Anschaulich wird das in Bildern wie „Optiman“ von 1969, das die Neue Nationalgalerie in ihrer aktuellen Dauerausstellung zeigt. Das Haus am Kulturforum hat die eigene Sammlung kürzlich umsortiert, zeigt neben den vertrauten Ikonen der Moderne endlich mehr Künstlerinnen und erzählt eine Kunstgeschichte der Brüche und widerstrebenden Strömungen. So rückt mit Bettina von Arnim der Fokus auf die Gruppe Aspekt, zu der auch Maina-Miriam Munsky, Wolfgang Petrick oderJoachim Schmettau gehörten.

Die Gruppe Aspekt propagierte politisches Engagement

Gegründet wurde sie Anfang der 1970er Jahre in West-Berlin, ihr Interesse galt dem Kritischen Realismus, der statt beliebiger abstrakter Gesten politisches Engagement propagierte. Hier war Bettina von Arnim richtig, und ihre isolierten Cyborgs, die gerade in überregionalen Ausstellungen wiederentdeckt werden, machten die Zukunftsängste der Künstlerin anschaulich.

Die Schau in der Galerie Poll verzichtet dennoch auf die Figurenbilder. Sie widmet sich einem anderen Sujet der 1940 in der Mark Brandenburg Geborenen, das ähnlich kritisch mit einfältigem Fortschrittsglaube verfährt. Obwohl – oder gerade weil – Bettina von Arnim seit Jahrzehnten im Grünen lebt, malt sie „Landschaften und Labyrinthe“ von bestürzender Einförmigkeit. Wie Planstädte oder Agrolandwirtschaft erstrecken sich die immergleichen Strukturen bis ans Ende des Horizonts. Faszinierend, gemometrisch präzise und nahezu menschenlos.
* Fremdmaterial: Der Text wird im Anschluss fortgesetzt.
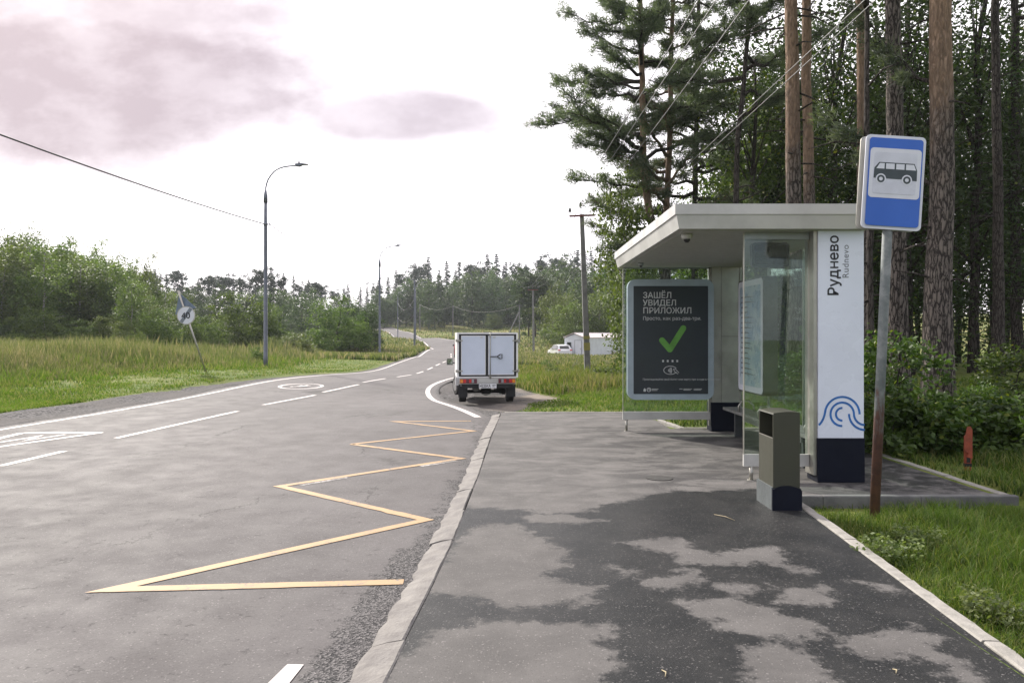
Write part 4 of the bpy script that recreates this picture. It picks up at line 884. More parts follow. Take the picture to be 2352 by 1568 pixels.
# ------------------------------------------------------------------ utility poles
def insul(mb, p_):
    x_, y_, z_ = p_; mb.tube([(x_, y_, z_), (x_, y_, z_ + .16)], .012, 6)
    mb.tube([(x_, y_, z_ + .14), (x_, y_, z_ + .16), (x_, y_, z_ + .20), (x_, y_, z_ + .22), (x_, y_, z_ + .27), (x_, y_, z_ + .29), (x_, y_, z_ + .35)], [.03, .07, .05, .075, .05, .065, .03], 10)
def upole(label, q_, hgt, w0, w1, arm=True, strut=0, group='concrete utility poles in the meadow', lean=0., matp=None, rz=0):
    X_1, Y_1, _z = pw(*q_); z_ = Tz(X_1, Y_1); c = empty('utility_pole', label, 'utility pole', (X_1, Y_1, z_), group=group, rot=(0, R(lean), rz))
    MB().box(-w0 / 2, w0 / 2, -w0 / 2, w0 / 2, -.3, hgt, top=((w0 - w1) / 2, -(w0 - w1) / 2, (w0 - w1) / 2, -(w0 - w1) / 2)).build('pole', matp or m_concp, c, bevel=.012)
    if arm:
        a = MB().box(-.62, .62, -w1 / 2 - .07, -w1 / 2 - .005, hgt - .12, hgt - .03).build('crossarm', m_rust_arm if hgt > 7.5 else m_dark, c)
        for x_ in (-.58, .58): mb = MB(); insul(mb, (x_, -w1 / 2 - .04, hgt - .03)); mb.build('insulator', m_dark, a)
        mb = MB(); mb.tube([(-.04, 0, hgt), (-.04, 0, hgt + .28)], .02, 6); insul(mb, (-.04, 0, hgt + .25)); mb.build('insulator', m_dark, a)
    if strut: MB().tube([(strut, .3, -.2), (-.02 * (1 if strut < 0 else -1), .05, hgt * .82)], .09, 8).build('strut', m_concp, c)
    return c, Matrix.Translation((X_1, Y_1, z_)) @ Euler((0, R(lean), rz)).to_matrix().to_4x4()
up1, M1 = upole('large concrete utility pole with rusty crossarm between truck and bus shelter', (1350, 868, 36), 7.95, .30, .19, lean=-2.1)
mb = MB().box(-.155, .155, -.158, -.151, 1.35, 1.72).box(-.155, .155, -.158, -.151, 1.9, 2.05); mb.build('number_mark', mat('worn_yellow_mark', (.30, .27, .08), .8), up1)
upl = up1.children[-1]
up2, M2 = upole('utility pole with crossarm and wires, right behind the truck', (1226, 810, 90), 7.75, .28, .2, lean=-.8)
up3, M3 = upole('pole with slanting strut and crossarm at the right edge of the truck', (1193, 790, 120), 6.4, .26, .2, strut=-2.6)
up4, M4 = upole('thin concrete pole above the left half of the truck', (1040.4, 774.4, 165), 7.1, .24, .18, arm=False)
up5, M5 = upole('thin concrete pole just right of the pole pair at the bend', (964.5, 761, 192), 7.2, .24, .18, arm=False)
up6, M6 = upole('short far pole on the right edge of the climbing road', (909, 750, 225), 5.9, .24, .18, arm=False)
up7, M7 = upole('far pole just left of the second street lamp', (867.0, 746, 245), 5.8, .24, .18, arm=False)
up8, M8 = upole('tall slim utility pole at the road bend in front of a street lamp', (952, 798.5, 110), 10.0, .26, .16, arm=False, matp=m_lamp)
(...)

Wer einmal ins Labyrinth gerät, findet nie mehr hinaus

Von Arnim, die eigens zur Eröffnung ihrer Ausstellung anreiste, weist auf den Ursprung der Labyrinthe hin. Es sind Grundrisse von Städten oder Stätten der Azteken, die man für ihre Baukultur bewundern kann. Doch die steinerne Ödnis auf den Leinwänden der Künstlerin, die schematische Wiederholung zeichenhafter Segmente aus der Vogelperspektive lässt die Cluster zur Bedrohung werden. Wer einmal in dieses Massiv gerät – und tatsächlich deuten winzige Figuren oder Heißluftballons am blauen Himmel die Dimensionen jener Irrgärten an –, der findet nie wieder hinaus.

Im Spiegelkasten, der zentral im Galerieraum steht und umrundet werden kann, setzen sich die verschachtelten Formen sogar bis ins Unendliche fort. „Wir erblicken die Utopie einer als Zeichensystem erstarrten Welt“, notierte der Autor und Philosoph Rüdiger Safranski 1985 im Katalog zu von Arnims Ausstellung im Neuen Berliner Kunstverein. Dabei muss man gar so weit schauen: Es genügt ein Blick in die historische Landschaftsarchitektur vor allem französischer Gärten und Parks, in denen die Fauna dem gestalterischen Willen ihrer Planer untergeordnet wurde. Natur zum Modellieren, ohne Respekt vor jedem Eigenleben.

Feinste Nuancen, intensive Farben

Mit Bettina von Arnim, die während ihres Studiums an der Berliner Akademie ein Stipendium für das Maison de France in Paris bekam und sich in der Werkstatt von Johnny Friedlaender diverse Radiertechniken aneignete, zog auch ihre monumentale Druckpresse nach Frankreich. Die exquisiten Farbradierungen der Ausstellung machen deutlich, wie versiert die über 80-jährige Künstlerin in diesem Metier ist. Feinste Nuancen, intensive Farben und gestochen scharfe Labyrinthe rufen zwiespältige Gefühle auf. Furcht und Faszination sind miteinander verwoben – und die Botschaft von Arnims so unmissverständlich wie vor 50 Jahren.